| Your instructions |
Gather all lines in the records below that include the word "True".

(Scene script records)
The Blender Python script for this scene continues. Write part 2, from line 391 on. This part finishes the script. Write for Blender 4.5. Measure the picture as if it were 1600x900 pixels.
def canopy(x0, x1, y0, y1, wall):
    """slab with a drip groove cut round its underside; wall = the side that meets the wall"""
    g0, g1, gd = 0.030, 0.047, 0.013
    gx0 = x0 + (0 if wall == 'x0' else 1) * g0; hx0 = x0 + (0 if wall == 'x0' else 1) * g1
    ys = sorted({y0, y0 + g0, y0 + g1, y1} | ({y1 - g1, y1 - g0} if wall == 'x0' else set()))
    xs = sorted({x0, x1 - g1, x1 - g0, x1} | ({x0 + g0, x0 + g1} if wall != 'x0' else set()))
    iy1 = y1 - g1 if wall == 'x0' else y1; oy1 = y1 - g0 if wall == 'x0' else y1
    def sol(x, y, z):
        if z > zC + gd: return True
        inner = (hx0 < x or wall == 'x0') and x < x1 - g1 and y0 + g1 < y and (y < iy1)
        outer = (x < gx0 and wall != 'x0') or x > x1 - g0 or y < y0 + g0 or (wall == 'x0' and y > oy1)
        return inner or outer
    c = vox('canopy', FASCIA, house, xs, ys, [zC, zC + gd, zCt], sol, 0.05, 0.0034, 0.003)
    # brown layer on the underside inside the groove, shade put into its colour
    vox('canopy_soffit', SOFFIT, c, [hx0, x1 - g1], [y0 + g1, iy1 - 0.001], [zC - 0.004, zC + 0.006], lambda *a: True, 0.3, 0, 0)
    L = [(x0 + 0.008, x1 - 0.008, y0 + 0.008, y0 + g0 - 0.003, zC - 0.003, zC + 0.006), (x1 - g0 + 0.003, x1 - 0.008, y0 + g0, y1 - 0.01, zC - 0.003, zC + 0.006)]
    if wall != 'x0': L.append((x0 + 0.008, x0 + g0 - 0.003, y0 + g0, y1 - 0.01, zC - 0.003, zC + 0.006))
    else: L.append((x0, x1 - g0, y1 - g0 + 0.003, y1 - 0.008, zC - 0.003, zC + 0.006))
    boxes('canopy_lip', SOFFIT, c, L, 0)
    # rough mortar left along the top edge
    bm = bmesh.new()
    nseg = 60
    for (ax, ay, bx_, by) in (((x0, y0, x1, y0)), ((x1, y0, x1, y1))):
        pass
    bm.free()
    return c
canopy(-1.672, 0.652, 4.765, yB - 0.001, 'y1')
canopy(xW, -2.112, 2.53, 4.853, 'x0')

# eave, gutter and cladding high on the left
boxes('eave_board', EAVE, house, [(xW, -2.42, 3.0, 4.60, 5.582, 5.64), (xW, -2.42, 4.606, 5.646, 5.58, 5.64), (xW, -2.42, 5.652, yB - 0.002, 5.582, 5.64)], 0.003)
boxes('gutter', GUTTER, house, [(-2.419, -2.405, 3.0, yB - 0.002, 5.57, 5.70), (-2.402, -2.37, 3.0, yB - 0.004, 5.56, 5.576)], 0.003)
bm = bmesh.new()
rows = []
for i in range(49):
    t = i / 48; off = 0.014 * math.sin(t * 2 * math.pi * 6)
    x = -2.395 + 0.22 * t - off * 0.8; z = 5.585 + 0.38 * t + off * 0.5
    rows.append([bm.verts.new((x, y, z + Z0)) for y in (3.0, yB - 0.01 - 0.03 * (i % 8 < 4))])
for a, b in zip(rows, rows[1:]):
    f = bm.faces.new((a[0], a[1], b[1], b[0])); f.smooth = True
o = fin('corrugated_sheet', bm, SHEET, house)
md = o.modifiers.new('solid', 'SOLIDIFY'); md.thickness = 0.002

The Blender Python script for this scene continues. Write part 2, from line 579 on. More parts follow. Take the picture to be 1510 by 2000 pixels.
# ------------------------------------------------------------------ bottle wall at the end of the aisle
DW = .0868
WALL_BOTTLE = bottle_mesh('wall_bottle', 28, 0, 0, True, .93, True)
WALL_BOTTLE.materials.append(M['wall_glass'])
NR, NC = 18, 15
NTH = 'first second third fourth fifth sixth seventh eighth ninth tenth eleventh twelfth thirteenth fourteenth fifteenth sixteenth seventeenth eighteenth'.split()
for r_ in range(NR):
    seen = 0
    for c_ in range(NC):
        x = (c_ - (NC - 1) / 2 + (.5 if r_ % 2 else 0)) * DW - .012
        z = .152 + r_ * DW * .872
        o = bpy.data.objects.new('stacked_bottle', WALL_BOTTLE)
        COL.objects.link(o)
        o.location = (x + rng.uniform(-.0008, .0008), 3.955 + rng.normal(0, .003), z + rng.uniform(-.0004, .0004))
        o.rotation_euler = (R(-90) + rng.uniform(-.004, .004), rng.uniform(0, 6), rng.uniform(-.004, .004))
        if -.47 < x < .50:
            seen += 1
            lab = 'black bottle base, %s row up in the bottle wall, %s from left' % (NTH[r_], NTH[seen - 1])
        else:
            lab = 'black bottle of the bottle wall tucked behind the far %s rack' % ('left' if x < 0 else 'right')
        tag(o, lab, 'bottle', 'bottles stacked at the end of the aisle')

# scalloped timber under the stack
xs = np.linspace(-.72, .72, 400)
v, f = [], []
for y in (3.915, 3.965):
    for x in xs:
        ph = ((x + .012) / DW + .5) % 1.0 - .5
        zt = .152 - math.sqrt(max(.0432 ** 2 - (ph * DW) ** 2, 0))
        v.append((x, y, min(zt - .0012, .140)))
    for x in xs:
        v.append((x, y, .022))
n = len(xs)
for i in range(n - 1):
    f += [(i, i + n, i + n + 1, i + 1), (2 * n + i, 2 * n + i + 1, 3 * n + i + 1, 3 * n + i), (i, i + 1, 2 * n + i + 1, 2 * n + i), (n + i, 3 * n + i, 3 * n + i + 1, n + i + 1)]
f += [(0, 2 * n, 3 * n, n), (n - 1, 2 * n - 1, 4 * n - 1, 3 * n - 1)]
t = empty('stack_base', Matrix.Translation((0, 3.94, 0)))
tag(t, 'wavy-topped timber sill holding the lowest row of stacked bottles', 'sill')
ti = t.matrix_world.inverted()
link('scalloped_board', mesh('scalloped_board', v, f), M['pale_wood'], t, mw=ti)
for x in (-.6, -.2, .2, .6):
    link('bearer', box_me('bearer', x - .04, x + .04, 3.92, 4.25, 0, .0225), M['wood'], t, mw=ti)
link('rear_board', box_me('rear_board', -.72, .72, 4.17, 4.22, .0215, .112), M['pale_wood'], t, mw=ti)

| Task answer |
        if z > zC + gd: return True
    vox('canopy_soffit', SOFFIT, c, [hx0, x1 - g1], [y0 + g1, iy1 - 0.001], [zC - 0.004, zC + 0.006], lambda *a: True, 0.3, 0, 0)
    f = bm.faces.new((a[0], a[1], b[1], b[0])); f.smooth = True
WALL_BOTTLE = bottle_mesh('wall_bottle', 28, 0, 0, True, .93, True)